A cette date, le gouvernement de Philippe Pétain collabore sans vergogne avec le Reich nazi depuis l'entrevue à Montoire avec Hitler, le 24 octobre 1940. C'est dire si l'économie française travaille pour l'économie de guerre allemande. De ce fait, dans le Nord et le Pas-de-Calais, les compagnies minières sont engagées dans cette politique collaborationniste et extraient chaque jour 93 000 tonnes de charbon pour l'Allemagne hitlérienne.
Mais fait unique unique, spectaculaire et massif, la grève des mineurs du Nord et du Pas-de-Calais fut la première grande manifestation de Résistance au sein du peuple de France.
Déjà, le 1er mai 1941, le PCF clandestin avait appelé les mineurs à une journée de luttes contre le "double joug de la domination capitaliste et étrangère." Des inscriptions avaient alors apparu sur les murs et des drapeaux rouges flotté au-dessus des corons. Le 15 mai 1941, ce même PCF interdit, depuis sa clandestinité, fondait dans notre pays, le Front national de lutte pour l'indépendance de la France "contre l'oppression nationale subie et contre les traîtres au service de l'envahisseur".
Lorsque les houillères de Dourges décide de réintroduire le paiement des ouvriers à l'abattage par équipes, la grève démarre et s'étend à tout le bassin minier du Nord-Pas-de-Calais, impulsée par le PCF et la CGT clandestine. Si la confédération CGT est interdite par Vichy, les unions locales et départementales demeurent autorisées. Elles sont aux mains de dirigeants réformistes ou carrément collaborationnistes, et René Belin, numéro 2 de la CGT avant-guerre, est ministre du Travail et de la Production industrielle de Pétain. Mais passant outre ces instances, 100 000 mineurs grévistes (Français et étrangers), soit plus de 80% de la corporation, se dressent contre Vichy et l'Allemagne nazie. Des cahiers revendicatifs sont déposés; des femmes défilent dans les corons pour appuyer cette grève.
Le 6 juin 1941, les Allemands déclarent l'état de siège et un climat de terreur s'installe dans les mines et les corons. L'administration française et ses forces de l'ordre collaborent avec les nazis.
Les femmes et mères de mineurs sont arrêtées en premier et emprisonnées à Lille ou Valenciennes comme otages. Quant au bilan des arrestations, il est impossible à préciser. La population cache les grévistes.
400 mineurs sont transférés à la forteresse d'Huy, dont 270 déportés immédiatement à Sachsenhausen au travail forcé, dont peu reviendront, à commencer par les 26 qui périssent pendant le transport. La répression se poursuit : les Allemands fusillent des dizaines de mineurs, traqués de la fin de la grève jusqu'en octobre 1941. Les femmes, filles, mères de mineurs s'entassent dans les prisons de toute la région.

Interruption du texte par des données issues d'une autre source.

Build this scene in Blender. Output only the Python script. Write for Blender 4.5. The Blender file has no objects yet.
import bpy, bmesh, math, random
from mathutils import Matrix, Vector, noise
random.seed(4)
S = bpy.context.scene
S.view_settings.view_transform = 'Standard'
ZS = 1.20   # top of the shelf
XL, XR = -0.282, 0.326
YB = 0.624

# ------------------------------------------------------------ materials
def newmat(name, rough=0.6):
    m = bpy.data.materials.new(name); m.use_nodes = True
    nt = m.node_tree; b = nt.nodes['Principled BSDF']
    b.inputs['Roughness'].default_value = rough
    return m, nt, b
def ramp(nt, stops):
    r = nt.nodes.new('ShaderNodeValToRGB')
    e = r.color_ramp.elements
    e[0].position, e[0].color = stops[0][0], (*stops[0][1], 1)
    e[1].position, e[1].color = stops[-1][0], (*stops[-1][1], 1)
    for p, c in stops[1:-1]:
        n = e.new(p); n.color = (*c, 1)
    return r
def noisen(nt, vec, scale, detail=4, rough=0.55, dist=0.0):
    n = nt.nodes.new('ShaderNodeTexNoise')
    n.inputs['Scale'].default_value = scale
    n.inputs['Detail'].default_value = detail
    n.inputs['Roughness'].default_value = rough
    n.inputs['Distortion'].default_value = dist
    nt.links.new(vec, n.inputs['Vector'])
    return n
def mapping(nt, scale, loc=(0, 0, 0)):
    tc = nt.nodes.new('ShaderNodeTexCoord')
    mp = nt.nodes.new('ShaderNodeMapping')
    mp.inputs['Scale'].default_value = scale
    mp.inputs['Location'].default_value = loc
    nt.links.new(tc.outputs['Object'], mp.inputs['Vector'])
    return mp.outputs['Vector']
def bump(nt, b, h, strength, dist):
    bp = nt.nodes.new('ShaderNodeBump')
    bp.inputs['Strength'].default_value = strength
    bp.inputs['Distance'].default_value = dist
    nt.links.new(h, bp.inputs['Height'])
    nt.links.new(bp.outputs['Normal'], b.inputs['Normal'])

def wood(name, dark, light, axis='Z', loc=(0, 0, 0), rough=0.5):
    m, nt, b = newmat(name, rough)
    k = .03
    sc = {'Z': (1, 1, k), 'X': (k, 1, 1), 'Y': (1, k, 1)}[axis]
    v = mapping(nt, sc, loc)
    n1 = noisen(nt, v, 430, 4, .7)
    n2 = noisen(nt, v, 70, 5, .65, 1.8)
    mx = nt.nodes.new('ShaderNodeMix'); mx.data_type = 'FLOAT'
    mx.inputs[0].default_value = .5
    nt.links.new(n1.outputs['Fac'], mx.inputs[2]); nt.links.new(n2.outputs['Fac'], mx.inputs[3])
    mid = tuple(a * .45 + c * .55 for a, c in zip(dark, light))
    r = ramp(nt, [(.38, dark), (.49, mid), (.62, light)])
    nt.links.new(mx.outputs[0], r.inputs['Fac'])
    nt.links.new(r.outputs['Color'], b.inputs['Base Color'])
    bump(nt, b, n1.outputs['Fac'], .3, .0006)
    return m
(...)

Le travail reprend sous la surveillance des soldats allemands jusqu'à la fin de la guerre. Mais les compagnies minières ont accepté des augmentations salariales et un service d'approvisionnement des corons.
L'oubli de cet anniversaire se comprend mieux. il bat en brèche les théories des pseudo historiens sur l'entrée dans la Résistance du PCF le 21 juin 1941, date à laquelle le Reich nazi attaque l'URSS. Oublier cette collaboration, c'est aussi gommer la parfaite collusion du patronat français des houillères avec l'occupant. Enfin, c'est taire la plus importante mobilisation ouvrière en France occupée, contre le régime de Vichy et les Allemands. Car, du 27 mai au 10 juin 1941, cette grève des gueules noires du nord de la France revêt une indéniable dimension patriotique.
A l'heure, ou la peste brune menace la démocratie avec l'appui des médias aux ordres du capital, n'oublions pas cette révolte glorieuse de la classe ouvrière, quand l'horizon était borné de noir, de deuils, de souffrances et de sang.